Wash. Legislature’s Red-light Camera Law Will Improve Traffic Safety, PCI Says

April 29, 2005

Washington cities may soon begin installing red light cameras at their key intersections as a result of legislation recently enacted by the Legislature and signed into law by the governor, according to the Property Casualty Insurers Association of America (PCI).

PCI was the only insurance organization to join traffic safety and law enforcement officials and go on record during the 2005 legislative session in favor of the red light camera bill (SB 5060). Previous legislatures had granted authority on a limited basis for the use of cameras to catch motorists running red lights, but SB 5060 is the first measure allowing all Washington communities to install and use the cameras — and to keep revenue from the fines.

“While communities across the nation have learned that red light cameras are effective tools to slow speeds at intersections, reduce the incidence of motorists running red lights and improve traffic and pedestrian safety, even cities in Washington that have tried red light cameras haven’t kept them due to concern about funding,” said Kenton Brine, Olympia-based PCI Regional Manager. “Giving a green light to red light cameras – and ensuring that communities would be able to recoup their investment in the equipment – will improve safety at an increasing number of community intersections statewide.”

SB 5060, sponsored by Sen. Mary Margaret Haugen (D-Camano Island), allows the use of automated traffic safety cameras by local governments under specific conditions: cameras may only be used at two-arterial intersections, railroad crossings and in school zones; camera locations must be marked by clearly visible signs, photos must be of the rear of the vehicle and license plate only, infraction notices must be mailed to the vehicle owner within 14 days of the infraction and infractions may not be made part of the registered owner’s driving record. The vehicle’s registered owner is responsible for the infraction unless he or she states under oath the vehicle was not under his or her care or control at the time of the infraction.
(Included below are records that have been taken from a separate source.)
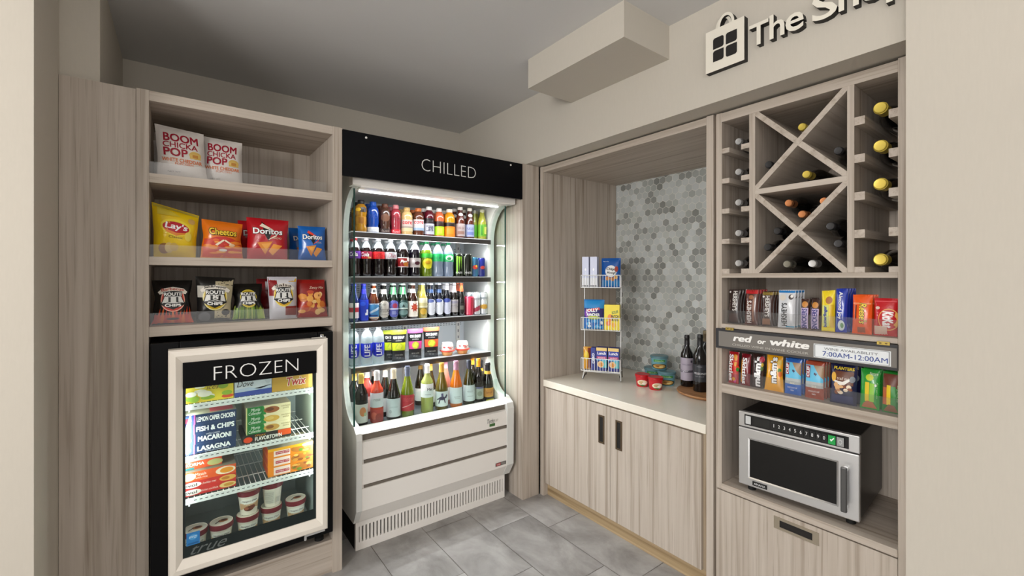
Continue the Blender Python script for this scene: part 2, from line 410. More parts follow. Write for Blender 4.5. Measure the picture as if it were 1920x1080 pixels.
# ================================================================== SETTING
fl = MB(); rr = random.Random(3)
def tile_mat(i):
    m = bpy.data.materials.new('floor_tile'); m.use_nodes = True; nt = m.node_tree; b = nt.nodes['Principled BSDF']
    tc = nt.nodes.new('ShaderNodeTexCoord'); n = nt.nodes.new('ShaderNodeTexNoise'); n.inputs['Scale'].default_value = 3.2; n.inputs['Detail'].default_value = 7; n.inputs['Roughness'].default_value = .62; n.inputs['Distortion'].default_value = .5
    mp = nt.nodes.new('ShaderNodeMapping'); mp.inputs['Location'].default_value = (i * 3.1, i * 1.7, 0); mp.inputs['Scale'].default_value = (1.3, .8, 1)
    r = nt.nodes.new('ShaderNodeValToRGB'); k = 1 + .06 * (i - 2)
    r.color_ramp.elements[0].position = .3; r.color_ramp.elements[0].color = (.17 * k, .16 * k, .152 * k, 1)
    r.color_ramp.elements[1].position = .72; r.color_ramp.elements[1].color = (.46 * k, .445 * k, .43 * k, 1)
    nt.links.new(tc.outputs['Object'], mp.inputs[0]); nt.links.new(mp.outputs[0], n.inputs['Vector']); nt.links.new(n.outputs['Fac'], r.inputs[0]); nt.links.new(r.outputs[0], b.inputs['Base Color'])
    b.inputs['Roughness'].default_value = .42; return m
TM = [tile_mat(i) for i in range(5)]
fl.box(-6.5, 3.0, -6.5, 3.4, -.06, -.003, mat('6E675F', .8))
offs = [2.0, 1.56, 1.778, 1.34]
for ci in range(-3, 20):
    x1 = 2.075 - .305 * ci + 2 * .305; x0 = x1 - .305
    if x0 > 2.9 or x1 < -4: continue
    yo = offs[(ci - 2) % 4]; k = -10
    while yo + .61 * k < 3.4:
        y0 = max(-4.0, yo + .61 * k); y1 = min(3.4, yo + .61 * (k + 1)); k += 1
        if y1 - y0 < .02: continue
        g = .0014
        fl.add([(x0 + g, y0 + g, 0), (x1 - g, y0 + g, 0), (x1 - g, y1 - g, 0), (x0 + g, y1 - g, 0)], [(0, 1, 2, 3)], TM[rr.randrange(5)])
struct('floor', fl)
struct('ceiling', MB().box(-6.5, 3.0, -6.5, 3.4, 2.705, 2.78, CEIL))
struct('wall_back', MB().box(-.25, 3.0, 3.24, 3.4, 0, 2.705, WALL))
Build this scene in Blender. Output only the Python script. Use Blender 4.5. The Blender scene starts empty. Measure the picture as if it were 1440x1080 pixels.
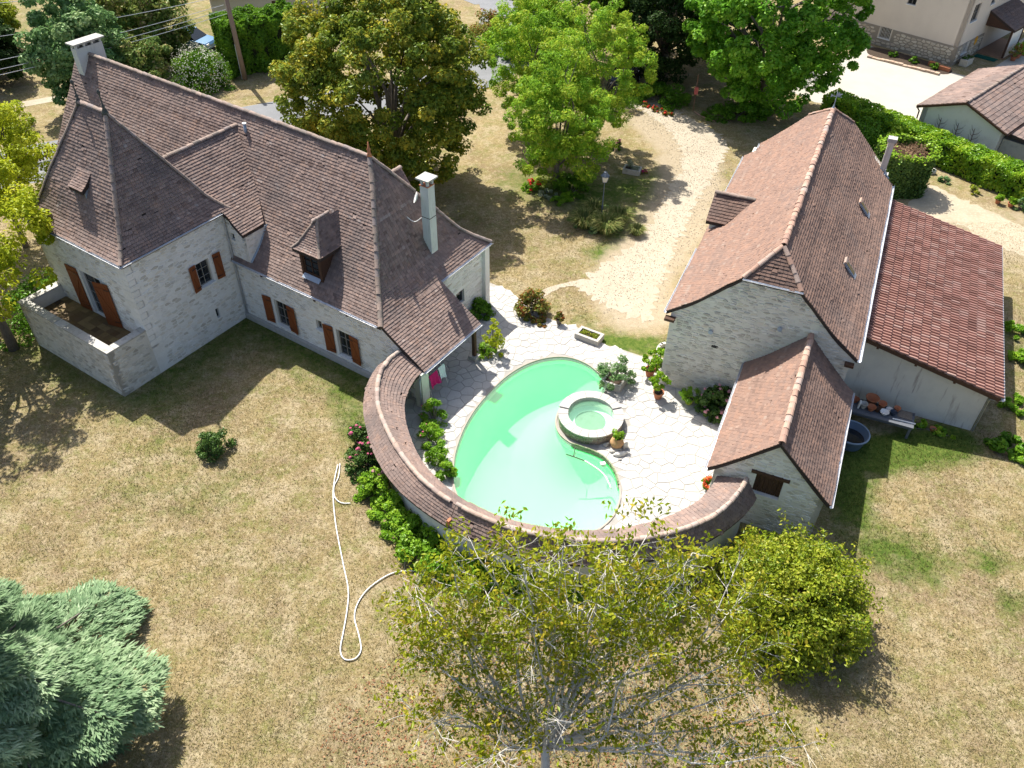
import bpy, bmesh, math, random
import numpy as np
from mathutils import Matrix, Vector

# ------------------------------------------------------------------ camera, sky, sun, exposure
SC = bpy.context.scene
COL = SC.collection
CAMH = 24.32
cam_data = bpy.data.cameras.new('camera')
cam = bpy.data.objects.new('camera', cam_data); COL.objects.link(cam)
cam_data.sensor_width = 36.0
cam_data.lens = 1148.935 / 1440 * 36.0
cam_data.clip_start = 0.1; cam_data.clip_end = 600
cam.matrix_world = (Matrix.Translation((0, 0, CAMH)) @ Matrix.Rotation(math.radians(90 - 41.69), 4, 'X')
                    @ Matrix.Rotation(math.radians(0.794), 4, 'Z'))
SC.camera = cam
SUN_AZ, SUN_EL = math.radians(120.4), math.radians(54.2)       # azimuth counter-clockwise from +X
world = bpy.data.worlds.new('World'); SC.world = world; world.use_nodes = True
wn = world.node_tree.nodes; wl = world.node_tree.links
bg = wn['Background']; sky = wn.new('ShaderNodeTexSky'); sky.sky_type = 'NISHITA'; sky.sun_disc = False
sky.sun_elevation = SUN_EL; sky.sun_rotation = math.radians(90) - SUN_AZ
sky.altitude = 100; sky.air_density = 1.0; sky.dust_density = 3.0; sky.ozone_density = 1.0
wl.new(sky.outputs[0], bg.inputs[0]); bg.inputs[1].default_value = 0.098
sun_data = bpy.data.lights.new('sun', 'SUN'); sun_data.energy = 4.6; sun_data.angle = math.radians(0.5)
sun_data.color = (1.0, 0.95, 0.86)
sun = bpy.data.objects.new('sun', sun_data); COL.objects.link(sun)
sdir = Vector((math.cos(SUN_AZ) * math.cos(SUN_EL), math.sin(SUN_AZ) * math.cos(SUN_EL), math.sin(SUN_EL)))
sun.rotation_euler = sdir.to_track_quat('Z', 'Y').to_euler(); sun.location = sdir * 60
SC.view_settings.view_transform = 'Standard'; SC.view_settings.look = 'None'
SC.view_settings.exposure = 1.0; SC.view_settings.gamma = 1.0; SC.view_settings.use_curve_mapping = False
SC.cycles.max_bounces = 6; SC.cycles.diffuse_bounces = 4; SC.cycles.transparent_max_bounces = 12

# ------------------------------------------------------------------ helpers
R = random.Random(7)
NR = np.random.default_rng(11)

def tag(o, label=None, cat=None, group=None, kind=None):
    if label: o['label'] = label
    if cat: o['category'] = cat
    if group: o['group'] = group
    if kind: o['kind'] = kind
    return o

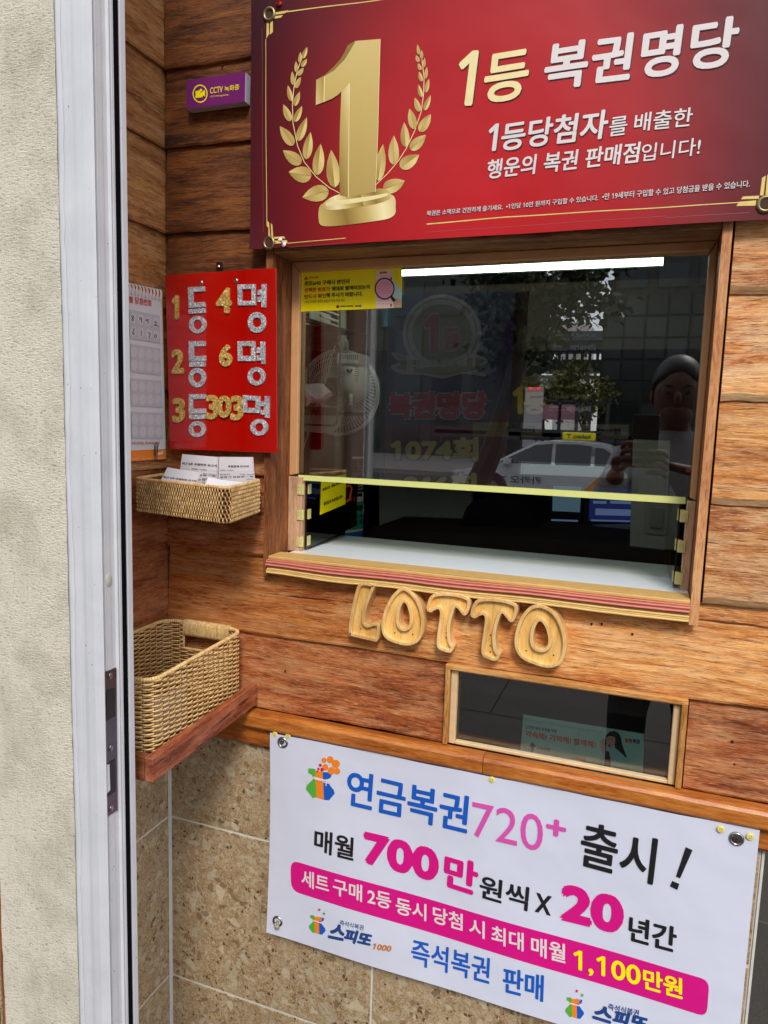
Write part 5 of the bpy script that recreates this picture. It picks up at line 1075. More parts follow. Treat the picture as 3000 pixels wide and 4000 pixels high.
lp = thing('slip_bundle', 'white and pink lottery slips lying inside the wicker basket, glimpsed through its weave', 'slips', (0.12, -.2, 1.0))
for i in range(5): x = .168 - .004 * i; MB().prism([(x, -.255 + .01 * i, 1.0), (x, -.18, 1.0), (x - .004, -.17, 1.068 - .003 * i), (x - .004, -.25, 1.062)], (-.0006, 0, 0)).build('slip', M['p_pinkl'] if i == 2 else M['white_paper'], lp)

# ================================================================== INSIDE THE KIOSK
lt = thing('ceiling_light', 'lit fluorescent batten just inside the top of the serving window', 'light', (0.6, 0.22, 1.79))
MB().box((0.24, 0.20, 1.7735), (0.8355, 0.238, 1.8010)).build('diffuser', M['lamp'], lt)
MB().box((0.235, 0.198, 1.8015), (0.84, 0.241, 1.818)).build('housing', M['off_white'], lt)
MB().box((-0.30, 0.50, 1.66), (1.05, 0.52, 1.80)).build('cross_board', plain('brown_board', srgb(64, 50, 36), .6)); tag(bpy.data.objects['cross_board'], 'brown board running across the top of the room behind the light', 'board')
def zi(x0, y0, x1, y1): return Zm(x0, y0, (x1 - x0) / 1659)
# black wire rack
rk = thing('wire_rack', 'black wire rack at the upper left inside the window holding boxes and a pink packet', 'rack', (0.2, 0.2, 1.45))
PK_ = PY(0.17); PKb = PY(0.27)
def wire(pts, r=.0019, pl=PK_, par=rk, mat='wire_black', nm='wire', za=zn): return MB().tube([pl.at(*za(*p)) for p in pts], r, 7).build(nm, M[mat], par, smooth=True)
wire([(547, 300), (548, 800), (550, 880), (525, 928), (480, 935), (60, 925)]); wire([(60, 945), (500, 955), (540, 980), (552, 1010), (535, 1500), (512, 1800), (480, 1832), (60, 1815)])
wire([(200, 300), (205, 1400), (190, 1900), (165, 1915), (60, 1895)], pl=PKb)
wire([(40, 745), (540, 785), (600, 795), (605, 820), (560, 838)], .003); wire([(40, 790), (540, 838)], .003); wire([(40, 905), (430, 900), (560, 835)], .0016)
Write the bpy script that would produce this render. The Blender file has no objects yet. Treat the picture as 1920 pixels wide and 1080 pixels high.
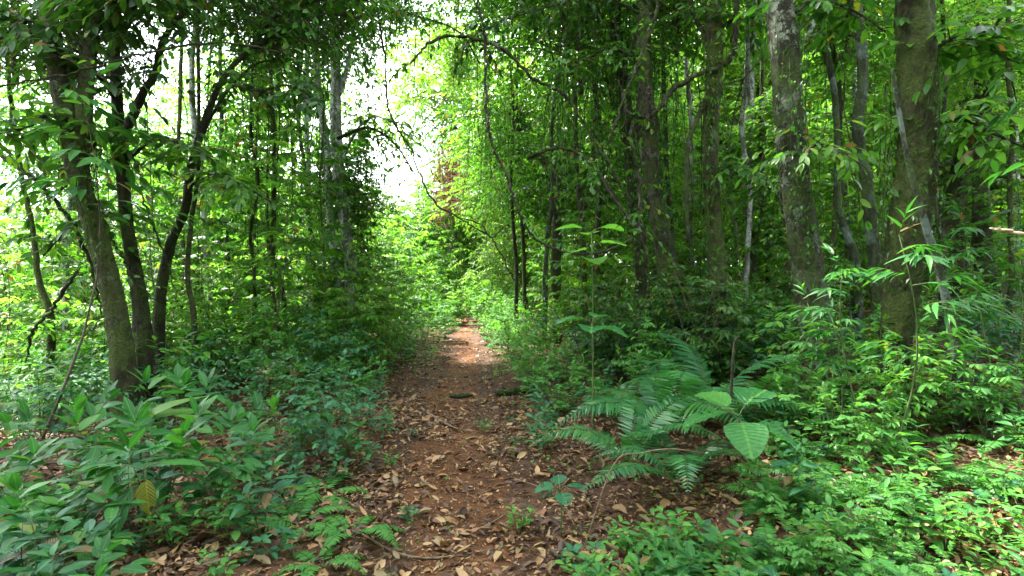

And because the law allows infractions to be processed in the same manner as parking tickets, local governments will keep all the revenue generated by fines.

“Highway safety experts say 800 people are killed and 200,000 are injured by motorists running red lights in the U.S. each year, and the incidence of fatal crashes has risen nearly 20 percent in recent years,” Brine said. “Experience in cities that have tried red light cameras shows us that they work to reduce the average speed of traffic moving through intersections and reduce the number of crashes. Hopefully, more Washington communities will now invest in this effective public safety tool.”

The measure passed the Senate 30-19 on March 14 and won a 61-33 vote in the House on April 15. Gov. Christine Gregoire signed SB 5060 into law on April 22. It takes effect July 24.